Mit dem Erlös aus dem Verkauf von Alando.de gründeten sie bereits im Jahr darauf ein neues Unternehmen: Die Jamba! GmbH sollte der größte europäische Anbieter von Klingeltönen und Mobiltelefon-Anwendungen werden. Auch diesmal kam die Idee von anderen: In Japan verdiente die Firma NTT Docomo mit einem solchen Angebot bereits gutes Geld. Umsatz und Wachstum von Jamba! ließen sich so gut an, dass ein amerikanisches Dienstleistungsunternehmen Mitte 2004 insgesamt 273 Millionen Dollar für die Übernahme zahlte. Wirtschaftsjournalisten vermuteten, dass bis zu 20 Prozent davon an die Samwer-Brüder gingen.

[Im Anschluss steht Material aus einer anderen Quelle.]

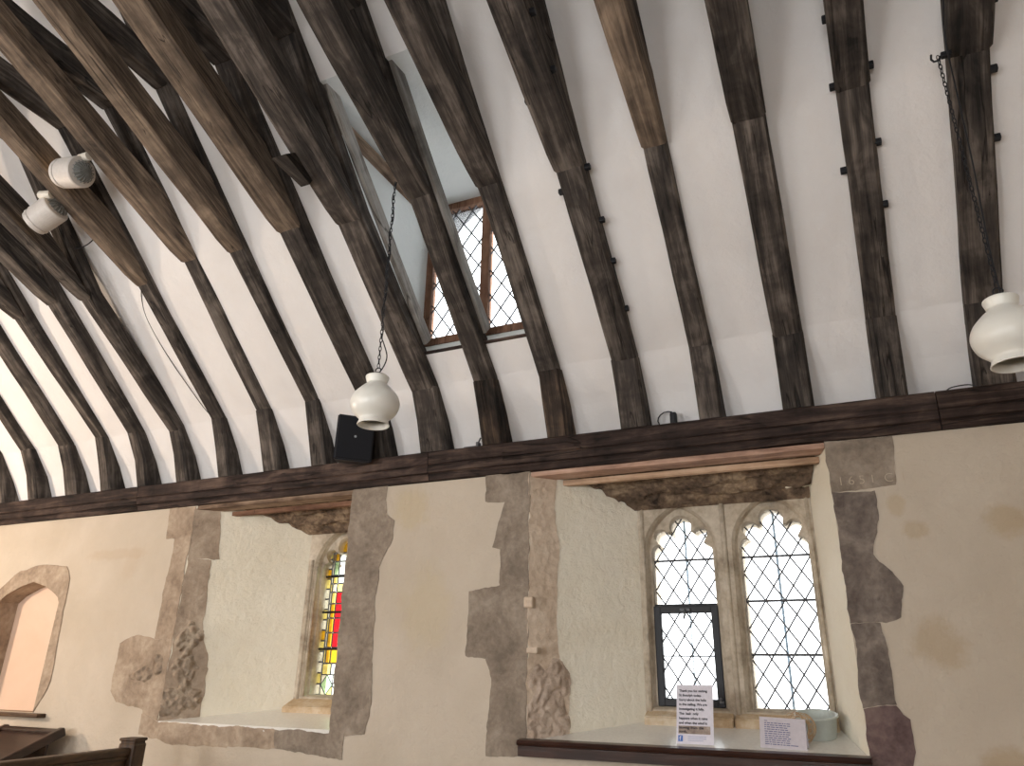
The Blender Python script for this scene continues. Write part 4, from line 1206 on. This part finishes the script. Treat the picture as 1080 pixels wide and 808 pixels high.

Wenig später geriet Jamba! wegen seiner aggressiven TV-Werbestrategie in die Kritik von Verbraucherschützern und Medienanstalten; obendrein prangerte das Spreeblick-Blog erfolgreich den Verkauf undurchsichtiger Abos an Jugendliche an.
„Wir sind keine Albert Einsteins oder Gewinner von 'Jugend forscht', die irgendetwas Tolles erfinden“, erklärte Oliver Samwer vor sechs Jahren der Tageszeitung Die Welt. Ihr Geschäftsmodell sei vielmehr im Ausland funktionierende Ideen zu entdecken und nach Europa zu bringen. Doch langfristiges Engagement, die Schaffung von Ausbildungsplätzen oder der Ausbau der Samwers-Plagiate zu unabhängigen Marken waren bei den bisherigen Unternehmen eher eine Ausnahme. Auch der neueste Coup scheint nach bewährtem Muster abzulaufen. Der Name ihres Plagiats, CityDeal, etwa soll nach der Übernahme durch den des Originals, Groupon, ersetzt werden – ganz so, wie einst Alando.de Image und Name von eBay übergestülpt wurde.
Eine unbeabsichtigte Entwicklung? Auch das 2007 gegründete YouTube-Plagiat MyVideo, an dem die Samwers beteiligt waren, wurde bereits im Jahr darauf verscherbelt. Im Gespräch mit taz.de betonte Oliver Samwers noch vor einigen Jahren, dass ihn der Wechsel vom Eigentümer zum Geschäftsführer von Alando.de 1999 geschmerzt und er aus dieser Erfahrung gelernt habe: Er werde nie wieder eine Firma verkaufen, die er selbst gegründet hat, sagte er im Februar 2004. Drei Monate später hatte seine Jamba! GmbH einen neuen Besitzer.